## [Source data]
++++++++++

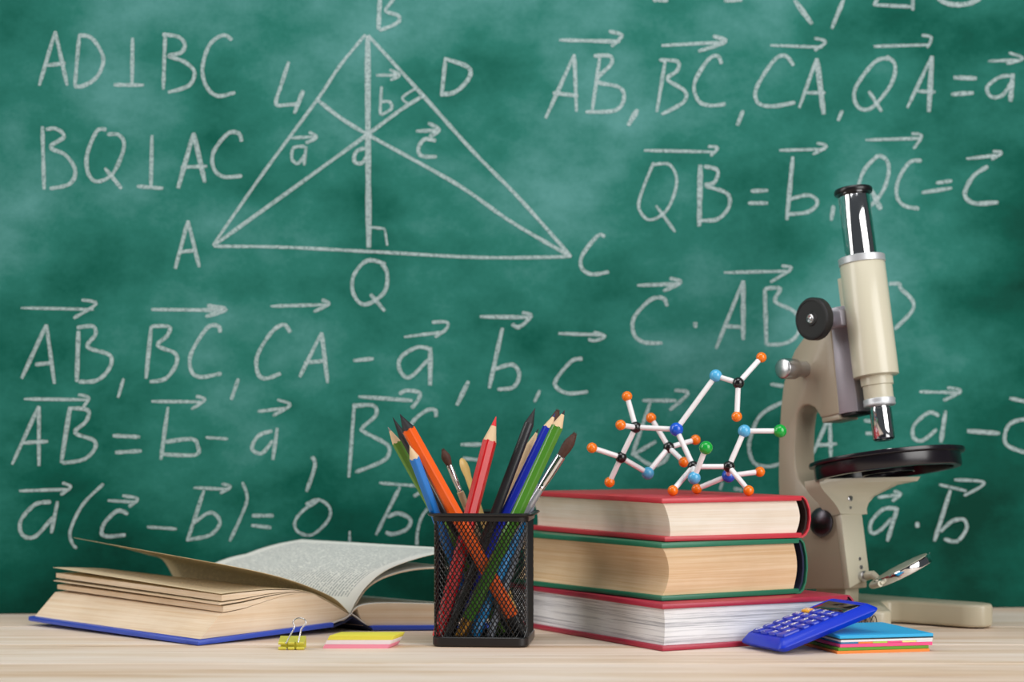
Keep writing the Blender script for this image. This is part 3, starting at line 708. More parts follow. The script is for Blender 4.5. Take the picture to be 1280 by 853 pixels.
# pencils and brushes: (bottom point, top point) of each axis
PEN = {
 'red': ((-0.0544, 1.4933, 0.0055), (-0.0121, 1.5154, 0.1705)),
 'orange': ((0.0091, 1.4904, 0.0055), (-0.0836, 1.4936, 0.1721)),
 'blueL': ((-0.0241, 1.5295, 0.0055), (-0.0758, 1.4801, 0.1489)),
 'greenL': ((-0.0079, 1.5246, 0.0055), (-0.0934, 1.5058, 0.1626)),
 'blackL': ((-0.0021, 1.5314, 0.0055), (-0.0909, 1.5245, 0.17)),
 'brush1': ((0.0043, 1.5366, 0.0055), (-0.0528, 1.5179, 0.1462)),
 'woodL': ((0.0082, 1.499, 0.0055), (-0.0392, 1.5549, 0.1385)),
 'tanL': ((0.0039, 1.5108, 0.0055), (-0.0686, 1.5311, 0.1455)),
 'black': ((-0.0478, 1.4862, 0.0055), (0.0177, 1.5284, 0.1773)),
 'nat': ((-0.0496, 1.5366, 0.0055), (0.0203, 1.5367, 0.1615)),
 'royal': ((-0.05, 1.5025, 0.0055), (0.0328, 1.5208, 0.173)),
 'greenR': ((-0.0391, 1.4814, 0.0055), (0.0391, 1.4814, 0.175)),
 'brush2': ((-0.029, 1.537, 0.0055), (0.0357, 1.537, 0.1762)),
 'brush3': ((-0.0489, 1.5141, 0.0055), (0.0481, 1.503, 0.1584)),
 'gray': ((-0.0169, 1.486, 0.0055), (0.0198, 1.5501, 0.1181)),
 'cyan': ((-0.0282, 1.4881, 0.0055), (0.011, 1.5235, 0.0981)),
}
M_woodp = mat('bare_pencil_wood', 'e6c79f', 0.6, var=0.08, scale=120, stretch=(1, 1, 0.2))
M_lead = mat('graphite', '2c2c30', 0.35, 0.4)
M_hair = mat('brown_bristles', '4a2c22', 0.7, var=0.5, scale=700)
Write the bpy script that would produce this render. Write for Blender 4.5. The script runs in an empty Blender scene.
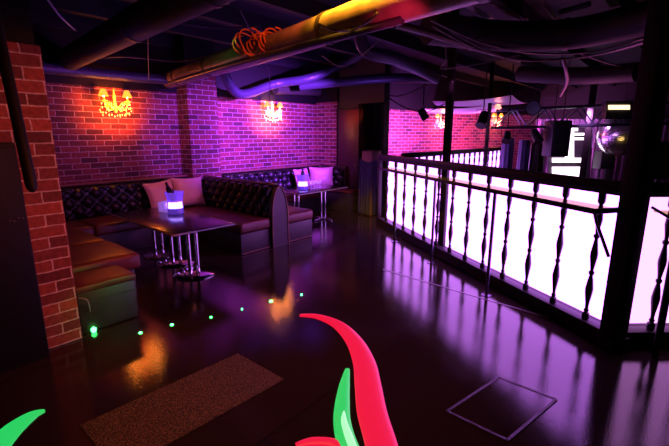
import bpy, bmesh, math, random
from mathutils import Vector, Matrix, noise
random.seed(7)
SC = bpy.context.scene
COL = SC.collection
PI = math.pi

# ------------------------------------------------------------------ camera frame
H = 1.6
F = 405.0
TH = math.radians(12.3)
CT, ST = math.cos(TH), math.sin(TH)
AL = math.radians(40.0)
UX, UY = math.cos(AL), math.sin(AL)          # camera forward in room axes
RX, RY = math.sin(AL), -math.cos(AL)         # camera right in room axes

def ray(x, y):
    a = (x - 334.5) / F; d = (223 - y) / F
    f = CT + d * ST; z = d * CT - ST
    return Vector((f * UX + a * RX, f * UY + a * RY, z)), f

def at_z(x, y, z=0.0):
    r, f = ray(x, y); t = (z - H) / r.z
    return Vector((r.x * t, r.y * t, z))

def at_y(x, y, Y):
    r, f = ray(x, y); t = Y / r.y
    return Vector((r.x * t, Y, H + r.z * t))

def at_x(x, y, X):
    r, f = ray(x, y); t = X / r.x
    return Vector((X, r.y * t, H + r.z * t))

def at_d(x, y, depth):
    r, f = ray(x, y); t = depth / f
    return Vector((r.x * t, r.y * t, H + r.z * t))

# ------------------------------------------------------------------ materials
def principled(name):
    m = bpy.data.materials.new(name); m.use_nodes = True
    nt = m.node_tree
    return m, nt, nt.nodes['Principled BSDF']

def setp(b, **k):
    names = dict(col='Base Color', rough='Roughness', metal='Metallic', spec='Specular IOR Level',
                 emit='Emission Color', es='Emission Strength', trans='Transmission Weight', ior='IOR',
                 alpha='Alpha', sheen='Sheen Weight', coat='Coat Weight', coatr='Coat Roughness')
    for q, v in k.items():
        if q in ('col', 'emit'): v = (v[0], v[1], v[2], 1)
        b.inputs[names[q]].default_value = v

def mat(name, col, rough=0.5, metal=0.0, bump=0.0, bscale=60.0, var=0.0, vscale=6.0, **k):
    m, nt, b = principled(name)
    setp(b, col=col, rough=rough, metal=metal, **k)
    tc = nt.nodes.new('ShaderNodeTexCoord')
    if bump:
        n = nt.nodes.new('ShaderNodeTexNoise'); n.inputs['Scale'].default_value = bscale
        n.inputs['Detail'].default_value = 4
        nt.links.new(tc.outputs['Object'], n.inputs['Vector'])
        bp = nt.nodes.new('ShaderNodeBump'); bp.inputs['Strength'].default_value = bump
        bp.inputs['Distance'].default_value = 0.01
        nt.links.new(n.outputs['Fac'], bp.inputs['Height'])
        nt.links.new(bp.outputs['Normal'], b.inputs['Normal'])
    if var:
        n = nt.nodes.new('ShaderNodeTexNoise'); n.inputs['Scale'].default_value = vscale
        n.inputs['Detail'].default_value = 5
        nt.links.new(tc.outputs['Object'], n.inputs['Vector'])
        r = nt.nodes.new('ShaderNodeValToRGB')
        r.color_ramp.elements[0].position = 0.3; r.color_ramp.elements[1].position = 0.7
        r.color_ramp.elements[0].color = (*[c * (1 - var) for c in col], 1)
        r.color_ramp.elements[1].color = (*[min(1, c * (1 + var)) for c in col], 1)
        nt.links.new(n.outputs['Fac'], r.inputs['Fac'])
        nt.links.new(r.outputs['Color'], b.inputs['Base Color'])
    return m

def glow(name, col, s):
    return mat(name, (0.02, 0.02, 0.02), 0.4, emit=col, es=s)

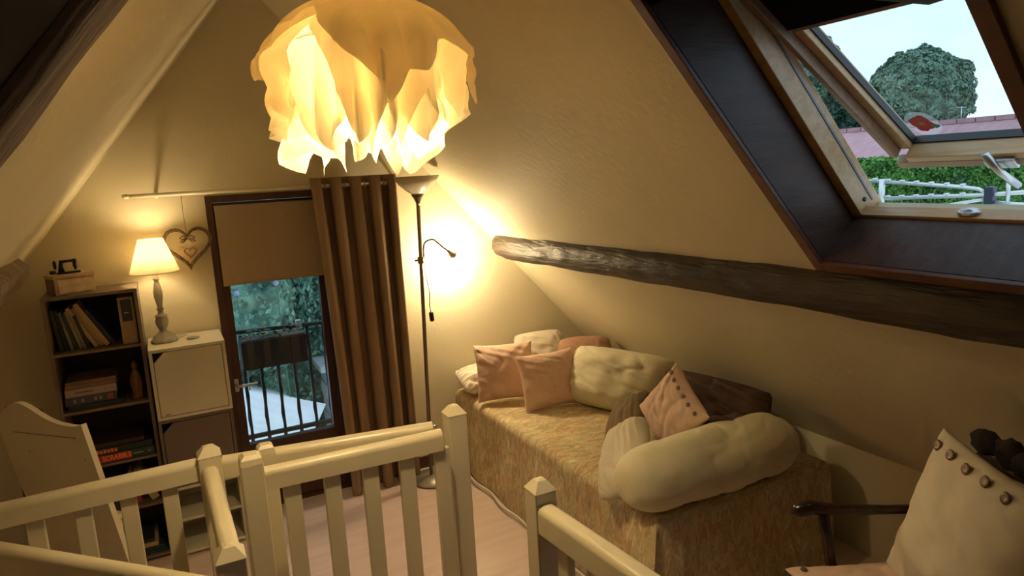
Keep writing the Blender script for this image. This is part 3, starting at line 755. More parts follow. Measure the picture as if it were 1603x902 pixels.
t = flat_book(-.458, -.258, BY0 + .022, BY1 - .04, z2 + .063, z2 + .098, (.42, .30, .27), 'pale pink-grey book in the middle of the second shelf stack', G2)
box('title_strip', (-.42, BY0 + .0208, z2 + .078), (-.35, BY0 + .0222, z2 + .083), bmat((.12, .10, .10)), t, bev=.0003)
flat_book(-.455, -.258, BY0 + .028, BY1 - .05, z2 + .099, z2 + .114, (.26, .15, .10), 'thin brown book second from the top of the stack', G2)
flat_book(-.452, -.255, BY0 + .030, BY1 - .05, z2 + .115, z2 + .130, (.20, .11, .08), 'thin dark brown book on top of the second shelf stack', G2)
fg = thing('figurine', (-.178, 3.60, z2), 'slim terracotta vase-like figurine at the right of the second shelf', 'figurine')
mfig = mat('terracotta_brown', (.18, .07, .04), .5)
lathe('body', [(0, 0), (.024, 0), (.026, .01), (.022, .03), (.027, .06), (.028, .085), (.020, .115), (.012, .130), (.010, .138), (0, .138)], (-.178, 3.60, z2), mfig, fg, 20)
lathe('head', [(0, .136), (.008, .138), (.013, .150), (.012, .163), (.006, .175), (0, .178)], (-.178, 3.60, z2), mfig, fg, 16)
# third shelf: board games
G3 = 'board game boxes on the third shelf'
z3 = SH[2] + .001
def gamebox(x0, x1, y0, z0, z1_, color, label):
    t = thing('game_box', ((x0 + x1) / 2, y0 + .1, z0), label, 'game box', G3)
    box('tray', (x0 + .002, y0 + .002, z0), (x1 - .002, BY1 - .012, z0 + (z1_ - z0) * .35), bmat(color), t, bev=.0008)
    box('lid', (x0, y0, z0 + (z1_ - z0) * .36), (x1, BY1 - .010, z1_), bmat(color), t, bev=.001); return t
TX = lambda x, z, y: frame_T((x, y, z), (1, 0, 0), (0, 0, 1), (0, -1, 0))
g = gamebox(-.440, -.141, BY0 + .012, z3, z3 + .040, (.020, .040, .032), 'dark green game box with red name band, lowest of the third shelf boxes')
box('name_band', (-.400, BY0 + .0105, z3 + .004), (-.238, BY0 + .0125, z3 + .037), bmat((.42, .03, .02)), g, bev=.0003)
text('lettering', 'SCRABBLE', .032, TX(-.297, z3 + .0205, BY0 + .010), mat('orange_red_print', (.85, .26, .13), .5), g, sx=.80)
box('small_print', (-.232, BY0 + .0105, z3 + .019), (-.190, BY0 + .0125, z3 + .023), bmat((.35, .38, .36)), g, bev=.0003)
box('corner_mark', (-.172, BY0 + .0105, z3 + .017), (-.158, BY0 + .0125, z3 + .025), bmat((.12, .22, .20)), g, bev=.0003)
g = gamebox(-.445, -.146, BY0 + .016, z3 + .041, z3 + .070, (.016, .026, .022), 'black game box with orange lettering in the middle of the third shelf')
mo = mat('orange_print', (.85, .22, .06), .5)
for k in range(8): box('lettering', (-.405 + .0145 * k, BY0 + .0145, z3 + .046), (-.394 + .0145 * k, BY0 + .0158, z3 + .064 - .002 * (k % 2)), mo, g, bev=.0003)
g = gamebox(-.440, -.180, BY0 + .022, z3 + .071, z3 + .092, (.050, .024, .020), 'thin dark maroon game box on top of the third shelf pile')
# fourth shelf
G4 = 'books on the fourth shelf'
z4 = SH[1] + .001
book(-.246, BY0 + .04, z4, .022, .150, .14, .18, (.30, .04, .04), 'small red and white book upright on the fourth shelf', G4)
book(-.183, BY0 + .035, z4 + .0008, .034, .165, .14, .40, (.50, .38, .20), 'thick tan book leaning on the fourth shelf', G4)
flat_book(-.455, -.270, BY0 + .03, BY1 - .03, z4, z4 + .05, (.03, .05, .045), 'dark green book lying flat at the left of the fourth shelf', G4)
flat_book(-.452, -.275, BY0 + .028, BY1 - .03, z4 + .051, z4 + .085, (.30, .24, .15), 'tan book lying on the dark green one on the fourth shelf', G4)
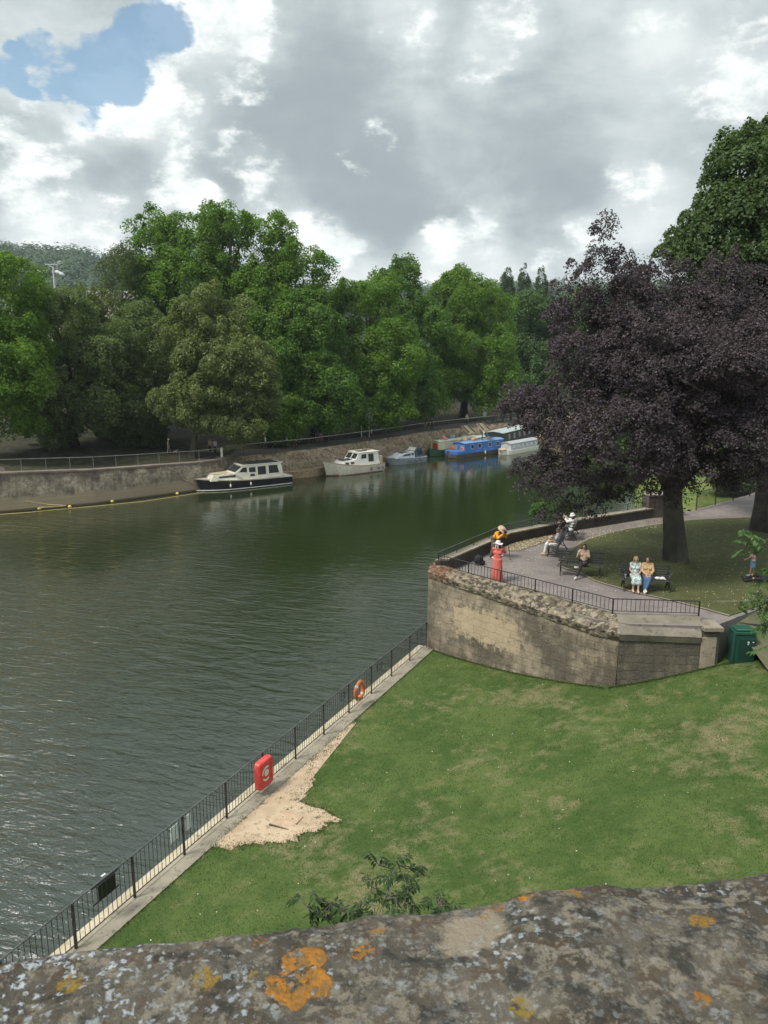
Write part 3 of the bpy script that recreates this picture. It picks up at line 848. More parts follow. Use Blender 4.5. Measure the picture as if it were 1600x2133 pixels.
mb = MB(); mb.box((0, 0, .62), (1.9, .75, 1.25), bev=.02); mb.build('pier_body', M_par, pe)
mb = MB(); mb.box((0, 0, 1.29), (2.0, .85, .10), bev=.02); mb.build('pier_cap', M_parc, pe)

# green bank beyond the terrace, right of the river
rb = [(15, 43), (17.5, 52), (21.5, 66), (27, 82), (37, 100), (60, 135), (110, 190), (230, 330)]
Pg = np.zeros((len(rb), 8, 3))
for i, (x, y) in enumerate(rb):
    for j in range(8):
        X = x + [0, .5, 2, 5, 12, 30, 80, 400][j]; z = [-1.5, .8, 1.6, 2.2, 3.0, 4.0, 5.0, 7.0][j]; Pg[i, j] = (X, y - .02 * (X - x), z)
struct(grid_mesh('grass_bank', Pg, M_bank))
# ------------------------------------------------------------------ foreground bridge parapet
def parapet():
    pt = thing('bridge_parapet', 'lichen spotted stone bridge parapet close below the viewer', 'parapet')
    fl = G(0, 1992, CZ - .46); fr = G(1600, 1805, CZ - .46)
    d = (fr - fl).normalized(); n = Vector((-d.y, d.x, 0)); mid = (fl + fr) / 2; zt = CZ - .46
    nu, nv = 420, 150; Pg = np.zeros((nu + 1, nv, 3))
    prof = []
    for j in range(nv):
        u = j / (nv - 1)
        if u < .74: prof.append((-.36 + u / .74 * .36, 0))
        elif u < .86: a = (u - .74) / .12 * math.pi / 2; prof.append((.028 * math.sin(a), -.028 * (1 - math.cos(a))))
        else: prof.append((.028 - .004, -.028 - (u - .86) / .14 * .34))
    for i in range(nu + 1):
        x = (i / nu - .5) * 2.6
        for j in range(nv):
            (y, z) = prof[j]; p = Vector((x, y * 1.0, z))
            k = Vector((x * 3.1, y * 3.1, z * 3 + 3))
            e = .016 * mnoise.fractal(k, .6, 2.0, 3) + .0045 * mnoise.fractal(k * 7, .7, 2.1, 5)
            # worn hollows along the outer edge, as in the photograph
            px_like = x
            wob = .010 * mnoise.noise(Vector((x * 5.2, 4.0, 0))) + .004 * mnoise.noise(Vector((x * 17, 1.0, 0)))
            q = mid + d * x + n * (y + wob * max(0, 1 + y * 6)); Pg[i, j] = (q.x, q.y, zt + z + e - .012 * max(0, 1 + y * 9) ** 2)
    m, t, b = mat('lichened_stone', (.1, .09, .08), .95, 0, .2)
    g = t.N('ShaderNodeNewGeometry').outputs['Position']
    gw = t.V('ADD', g, t.V('SCALE', t.V('SUBTRACT', t.noise(g, 60, 4, .6, 0, 1), (.5, .5, .5)), sc=.010))
    col = t.mix(t.map(t.noise(g, 9, 8, .68), .36, .62), (.058, .052, .042), (.150, .132, .104))
    col = t.mix(t.map(t.noise(t.V('ADD', g, (2, 5, 1)), 26, 7, .7), .50, .62, 0, .6), col, (.100, .068, .040))
    col = t.mix(t.map(t.noise(t.V('ADD', g, (8, 5, 1)), 62, 7, .74), .50, .58, 0, .85), col, (.27, .24, .185))
    col = t.mix(t.map(t.noise(t.V('ADD', g, (4, 1, 7)), 30, 7, .7), .53, .61, 0, .75), col, (.036, .038, .034))
    # pale worn stone
    pw = t.map(t.M('ADD', t.V('DISTANCE', gw, tuple(G(985, 1925, zt))), t.M('MULTIPLY', t.M('SUBTRACT', t.noise(g, 40, 5, .7), .5), .06)), .036, .024)
    col = t.mix(t.M('MULTIPLY', pw, .85), col, (.36, .30, .22))
    # small white crusts, in drifts
    drift = t.map(t.noise(g, 7, 4, .55), .42, .60)
    gw2 = t.V('ADD', g, t.V('SCALE', t.V('SUBTRACT', t.noise(g, 150, 5, .65, 0, 1), (.5, .5, .5)), sc=.014))
    v1 = t.vor(gw2, 135, 'F1', 0); v1c = t.N('ShaderNodeSeparateColor', {0: t.vor(gw2, 135, 'F1', 1)}).outputs[0]
    wsp = t.M('MULTIPLY', t.map(v1, .46, .34), t.map(v1c, .40, .44)); v2 = t.vor(gw2, 55, 'F1', 0); v2c = t.N('ShaderNodeSeparateColor', {0: t.vor(gw2, 55, 'F1', 1)}).outputs[0]
    wsp2 = t.M('MULTIPLY', t.map(v2, .40, .28), t.map(v2c, .70, .73))
    grain = t.map(t.noise(g, 230, 4, .7), .40, .50)
    wm = t.M('MULTIPLY', t.M('MULTIPLY', t.M('MAXIMUM', wsp, wsp2), t.M('ADD', .15, t.M('MULTIPLY', drift, .85))), grain)
    col = t.mix(wm, col, (.50, .54, .56))
    # orange and yellow rosettes
    v3 = t.vor(gw2, 30, 'F1', 0); v3c = t.N('ShaderNodeSeparateColor', {0: t.vor(gw2, 30, 'F1', 1)})
    om = t.M('MULTIPLY', t.map(v3, .34, .26), t.map(v3c.outputs[0], .84, .86)); om = t.M('MULTIPLY', om, t.map(t.noise(g, 130, 4, .7), .42, .52))
    col = t.mix(t.M('MULTIPLY', om, .8), col, t.mix(v3c.outputs[1], (.42, .17, .025), (.30, .22, .03)))
    big = None
    for (px, py, r) in ((632, 2000, .0195), (600, 2046, .019), (640, 2052, .019), (612, 2068, .015), (757, 1984, .009), (575, 2035, .010), (1097, 1870, .007), (1003, 1893, .006)):
        c = G(px, py, zt - .004); dd = t.map(t.M('ADD', t.V('DISTANCE', gw, tuple(c)), t.M('MULTIPLY', t.M('SUBTRACT', t.noise(g, 75, 4, .65), .5), .020)), r, r * .86)
        big = dd if big is None else t.M('MAXIMUM', big, dd)
    holes = t.map(t.noise(t.V('ADD', g, (1, 1, 1)), 62, 4, .6), .40, .47)
    big = t.M('MULTIPLY', big, holes)
    ocol = t.mix(t.map(t.noise(g, 120, 4, .6), .4, .6), (.50, .21, .03), (.30, .16, .045))
    col = t.mix(t.M('MULTIPLY', big, .95), col, ocol)
    t.put(b.inputs['Base Color'], col)
    hh = t.M('ADD', t.noise(g, 70, 8, .72), t.M('MULTIPLY', t.noise(g, 260, 4, .7), .4))
    t.put(b.inputs['Normal'], t.N('ShaderNodeBump', {'Height': t.M('ADD', hh, t.M('MULTIPLY', t.M('ADD', wm, big), .25)), 'Strength': 1, 'Distance': .012}).outputs[0])
    grid_mesh('coping', Pg, m, pt)
    # body of the parapet and bridge face below
    rz = math.atan2(d.y, d.x)
    mb = MB(); c = mid - n * .17; mb.box((c.x, c.y, zt - .66), (2.58, .34, 1.0), rz=rz); c2 = mid - n * 2.9; mb.build('parapet_body', M_w1, pt)
    br = MB(); c = mid - n * 4.2; br.box((c.x, c.y, (zt - 1.2 - 2) / 2), (60, 8.1, zt - 1.2 + 2), rz=rz); o = br.build('bridge', M_w1); struct(o)
parapet()

# ------------------------------------------------------------------ railings
M_iron = plain('black_iron', (.018, .017, .018), .45)
M_iron2 = varied('worn_iron', (.020, .018, .018), (.045, .038, .036), 8, .5)
M_railtop = varied('worn_rail_top', (.05, .055, .055), (.10, .105, .10), 6, .5)
M_galv = varied('galvanised', (.17, .175, .17), (.26, .265, .26), 3, .5, .3)


def railing(root, pts, zt, zb, gap, npanel, post_h, post_w=.045, bar_r=.009, rail=.02, mt=None, mtop=None, foot=.0, bottom=.10, top_w=None):
    """pts: ground line (Vectors with z), split into bays with posts"""
    seg = []
    for (a, c, n) in npanel:
        for i in range(n): seg.append((a.lerp(c, i / n), a.lerp(c, (i + 1) / n)))
    mt = mt or M_iron; mtop = mtop or mt
    done = set()
    for (a, c) in seg:
        mb = MB(); L = (c - a).length; k = max(2, int(round(L / gap)))
        for i in range(1, k):
            p = a.lerp(c, i / k); mb.bar((p.x, p.y, p.z + bottom), (p.x, p.y, p.z + post_h - .01), bar_r, 5)
        mb.bar((a.x, a.y, a.z + bottom), (c.x, c.y, c.z + bottom), rail * .7, 5)
        mb.build('infill_panel', mt, root)
        tr = MB(); tr.bar((a.x, a.y, a.z + post_h), (c.x, c.y, c.z + post_h), top_w or rail, 7); tr.build('top_rail', mtop, root, smooth=True)
        for p in (a, c):
            key = (round(p.x, 2), round(p.y, 2))
            if key in done: continue
            done.add(key); mb = MB(); mb.box((p.x, p.y, p.z + post_h / 2 - foot / 2), (post_w, post_w, post_h + foot), bev=.004); mb.build('post', mt, root)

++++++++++

## [PROBLEM]
Above are some lines. Repeat exactly, and only, those from the line that has "Write part 3" through the line that has "mb = MB(); mb.box((0, 0, 1.29), (2.0, .85, .10), bev=.02);".

## [RESULT]
Write part 3 of the bpy script that recreates this picture. It picks up at line 848. More parts follow. Use Blender 4.5. Measure the picture as if it were 1600x2133 pixels.
mb = MB(); mb.box((0, 0, .62), (1.9, .75, 1.25), bev=.02); mb.build('pier_body', M_par, pe)
mb = MB(); mb.box((0, 0, 1.29), (2.0, .85, .10), bev=.02); mb.build('pier_cap', M_parc, pe)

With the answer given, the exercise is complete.